A better way to measure fatalism than self-evaluation would be by accident rates.

For example, I can recall a taxicab ride through Guadaljara in 1967 at night where the driver just floored it through each stoplightless intersection and honked his horn. The horn blowing is not fatalistic, but the risking death to several dozen times on one fairly short trip was.

Similarly, my recollection of Mexico City in 1975 was that there were only a handful of stoplights in the entire downtown.

Jorge Castaneda's new book on Mexico says that the Mexican government should put in more American-style stoplights, which would attract more American retirees. And it would be good for Mexicans, too.

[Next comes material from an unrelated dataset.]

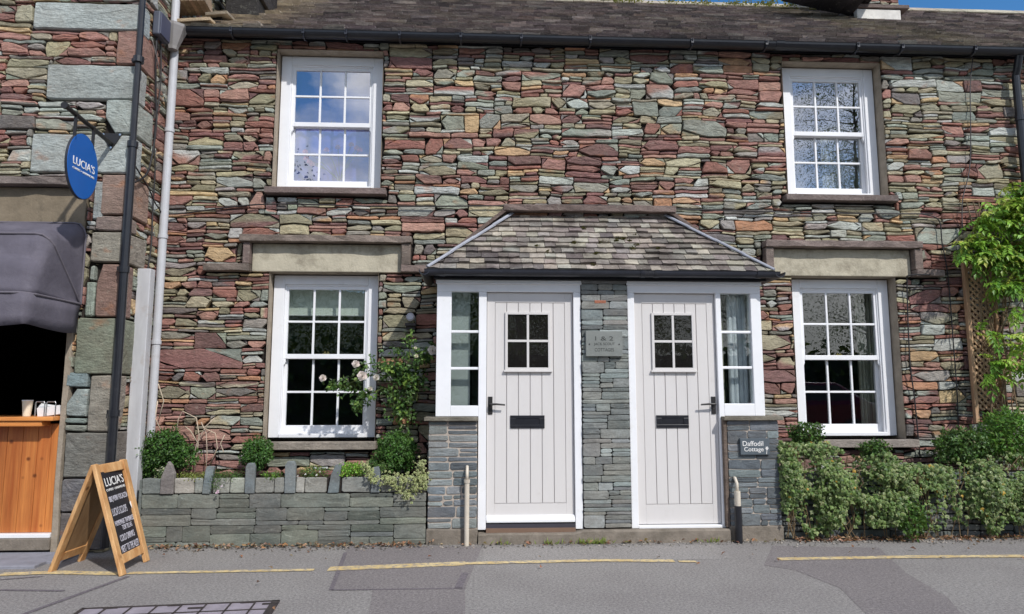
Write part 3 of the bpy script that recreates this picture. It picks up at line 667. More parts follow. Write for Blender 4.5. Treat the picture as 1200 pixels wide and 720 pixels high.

I'm sure that Mexico isn't as heedless about traffic safety as a generation ago, but evidently it's still pretty bad.

bjdubbs said...

This is an interesting paradox. Let's say (for the sake of argument) that the prototypical Mexican is a peasant farmer. As a farmer, he divides the world into the things he can control (running his farm) and the things he can't (the weather) or don't affect him (politics, quantum physics). The opposite of the peasant farmer is the city dweller who doesn't much bother with either his own plot of land (if he has one) or the weather, but lives a life of in/dependence. So the high level of SD among Mexicans is compatible with a high level of political apathy and natural fatalism if you recognize that Mexicans make a sharp distinction between things that can be controlled and the things that can't. (I think The Inductivist had a post about high levels of nihilism among farmers, which may be another form of weather fatalism).